Poss. Ety. of "twink" [Was Re: Theriomorphism in a Los Angeles Gay Community]

ROBIN HAMILTON robin.hamilton2 at BTINTERNET.COM
Sat Feb 13 07:36:54 UTC 2010


> From: Jonathan Lighter

> The drunken rhyme may be relevant to the etymology of
> _twink_ ...

I almost passed over the poem Jon presented us with, and probably would have done if it hadn't been for someone characterising it as "doggerel".  I always get just a *tiny bit suspicious when the word "doggerel" is used, as it's such a sweep-it-under-the-carpet word, and all too often means the person reading the text either can't understand the rhythm, or the meaning, or both.

So let's see.  "Twinkle, twinkle, little star, / How I wonder what you are" -- nice, straightforward trochiac octameter couplet.  And at the very least, the author of the parody perfectly captures the rhythm:

       Starkle, starkle little twink,
       Who the hell you are I think.

The first line is a simple transform: twinkle ... star => starkle ... twink

But the second line turns on a double transform:

How I wonder what you are
   => Who the hell do you think you are?
      => Who the hell you are I think

.... and it's a transform that concludes with an echo of possibly the most famous first line of any poem written in America in the previous 20 years (counting back from the mid-40s): "Whose woods these are I think I know."

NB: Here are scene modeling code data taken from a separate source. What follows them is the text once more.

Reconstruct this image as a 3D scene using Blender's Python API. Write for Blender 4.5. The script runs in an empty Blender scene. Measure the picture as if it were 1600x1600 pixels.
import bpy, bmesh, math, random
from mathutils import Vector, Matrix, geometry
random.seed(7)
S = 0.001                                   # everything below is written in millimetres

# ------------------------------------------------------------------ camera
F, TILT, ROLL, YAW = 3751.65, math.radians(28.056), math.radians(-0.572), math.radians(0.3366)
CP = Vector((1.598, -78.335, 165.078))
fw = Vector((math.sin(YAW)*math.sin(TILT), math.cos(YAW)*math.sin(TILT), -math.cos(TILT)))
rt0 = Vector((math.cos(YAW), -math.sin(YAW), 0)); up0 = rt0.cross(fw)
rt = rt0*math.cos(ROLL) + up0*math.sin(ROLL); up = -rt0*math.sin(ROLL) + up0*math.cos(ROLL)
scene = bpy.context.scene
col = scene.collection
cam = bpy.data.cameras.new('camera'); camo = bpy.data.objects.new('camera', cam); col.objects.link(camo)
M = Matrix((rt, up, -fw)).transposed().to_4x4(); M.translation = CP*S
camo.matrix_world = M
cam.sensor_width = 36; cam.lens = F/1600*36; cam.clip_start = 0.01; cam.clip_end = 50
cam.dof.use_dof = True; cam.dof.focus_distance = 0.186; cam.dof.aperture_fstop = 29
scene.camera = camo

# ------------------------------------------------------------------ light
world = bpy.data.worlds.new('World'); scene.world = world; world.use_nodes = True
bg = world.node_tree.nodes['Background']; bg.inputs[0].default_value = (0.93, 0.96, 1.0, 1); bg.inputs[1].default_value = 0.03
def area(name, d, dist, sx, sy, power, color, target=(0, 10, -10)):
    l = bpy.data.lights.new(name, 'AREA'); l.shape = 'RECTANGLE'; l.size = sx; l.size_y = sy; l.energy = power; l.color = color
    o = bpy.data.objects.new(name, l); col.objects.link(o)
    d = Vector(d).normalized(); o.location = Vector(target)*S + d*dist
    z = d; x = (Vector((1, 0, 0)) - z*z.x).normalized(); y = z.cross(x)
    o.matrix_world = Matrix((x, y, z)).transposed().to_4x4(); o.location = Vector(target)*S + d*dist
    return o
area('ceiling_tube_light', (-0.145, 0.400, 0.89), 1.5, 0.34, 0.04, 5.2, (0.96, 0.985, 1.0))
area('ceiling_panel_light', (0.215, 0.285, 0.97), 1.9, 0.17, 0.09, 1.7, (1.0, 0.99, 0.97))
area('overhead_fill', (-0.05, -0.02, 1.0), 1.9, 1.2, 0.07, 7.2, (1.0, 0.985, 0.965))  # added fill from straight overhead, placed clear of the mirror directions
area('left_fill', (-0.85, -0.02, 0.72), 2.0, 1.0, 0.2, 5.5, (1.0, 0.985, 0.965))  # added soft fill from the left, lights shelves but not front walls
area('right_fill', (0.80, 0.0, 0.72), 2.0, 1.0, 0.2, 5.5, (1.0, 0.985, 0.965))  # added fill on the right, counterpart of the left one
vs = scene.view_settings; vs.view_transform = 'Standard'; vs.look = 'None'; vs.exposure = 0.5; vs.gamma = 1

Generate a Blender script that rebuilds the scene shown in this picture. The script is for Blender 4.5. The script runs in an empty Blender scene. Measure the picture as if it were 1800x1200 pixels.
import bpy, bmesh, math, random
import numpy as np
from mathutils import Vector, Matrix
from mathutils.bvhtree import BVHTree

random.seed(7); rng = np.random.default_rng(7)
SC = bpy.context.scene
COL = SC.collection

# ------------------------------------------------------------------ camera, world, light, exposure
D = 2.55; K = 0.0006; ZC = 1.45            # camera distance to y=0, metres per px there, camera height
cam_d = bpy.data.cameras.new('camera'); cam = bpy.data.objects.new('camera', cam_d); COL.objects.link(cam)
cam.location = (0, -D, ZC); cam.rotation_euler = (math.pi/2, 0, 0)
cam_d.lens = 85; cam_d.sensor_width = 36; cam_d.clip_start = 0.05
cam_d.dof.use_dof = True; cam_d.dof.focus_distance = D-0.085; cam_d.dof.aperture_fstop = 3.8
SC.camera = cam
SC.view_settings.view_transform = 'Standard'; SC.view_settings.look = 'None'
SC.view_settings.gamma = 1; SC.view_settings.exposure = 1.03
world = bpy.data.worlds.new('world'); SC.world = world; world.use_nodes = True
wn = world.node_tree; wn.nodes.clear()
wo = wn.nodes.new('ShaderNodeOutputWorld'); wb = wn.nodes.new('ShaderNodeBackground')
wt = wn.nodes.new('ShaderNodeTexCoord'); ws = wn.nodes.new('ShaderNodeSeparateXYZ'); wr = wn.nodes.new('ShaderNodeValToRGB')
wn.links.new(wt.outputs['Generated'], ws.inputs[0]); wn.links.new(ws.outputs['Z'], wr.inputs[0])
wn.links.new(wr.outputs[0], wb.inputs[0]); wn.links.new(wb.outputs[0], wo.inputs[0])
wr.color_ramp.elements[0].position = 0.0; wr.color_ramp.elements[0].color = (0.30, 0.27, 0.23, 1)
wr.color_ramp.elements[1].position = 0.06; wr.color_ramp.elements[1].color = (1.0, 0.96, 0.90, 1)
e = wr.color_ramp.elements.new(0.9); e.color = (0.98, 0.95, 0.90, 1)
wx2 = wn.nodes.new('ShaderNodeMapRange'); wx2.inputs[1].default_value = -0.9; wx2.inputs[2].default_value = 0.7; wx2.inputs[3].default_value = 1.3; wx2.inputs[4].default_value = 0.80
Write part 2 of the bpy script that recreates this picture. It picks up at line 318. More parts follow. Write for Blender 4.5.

       I'm not under the alcofluence of incohol.       [corrected]
       I'm not as drunk as some thinkle peep I am

  => I'm not as drunk as some people think

But "thinkle peep I am" -- now, *that's weird, the intrusion of (apparent) nonsense into  an otherwise syntactically correct phrase.  It works, beautifully, but I'm not sure why.  Maybe because it's a deep echo of a phrase in Henryson's 'Uponlondis Mus and Burgis Mus' -- "Cry peep anis to me."

       And besides, I've only had tea martoonies,
       And anyway, I've all day sober to Sunday up in.

"tea martoonies" from "two matinis" is rather neat, I'd say, but it's the final line which caps it.  Ends with a bang, doesn't it? "Sunday up in" is that more than occasional intrusion into an iambic line, a Lesser Ionic Ascending Foot.  ( X X / /, only to be used in moderation as a substitution for two iambic feet, simply *because it has such a rhythmic punch.)

I was more than a little sceptical initially about Jon's suggestion that there was a gay dimension to the poem, but let's engage in a bit of speculative profiling here.

Who in America in the 1940s was involved in the gay community, liked parodies and on occasion produced variants of traditional English poems, had a documented interest in light verse, produced coded gay poems under his own name and more overtly gay poems anonymously, was fascinated by English metrics in all its varieties, and would be absolutely certain to be familiar with Frost's "Stopping By Woods On A Snowy Evening"?  And was familiar with Robert Henryson's _Fables_.  (He was also notorious for drinking more martinis than he otterto have done.)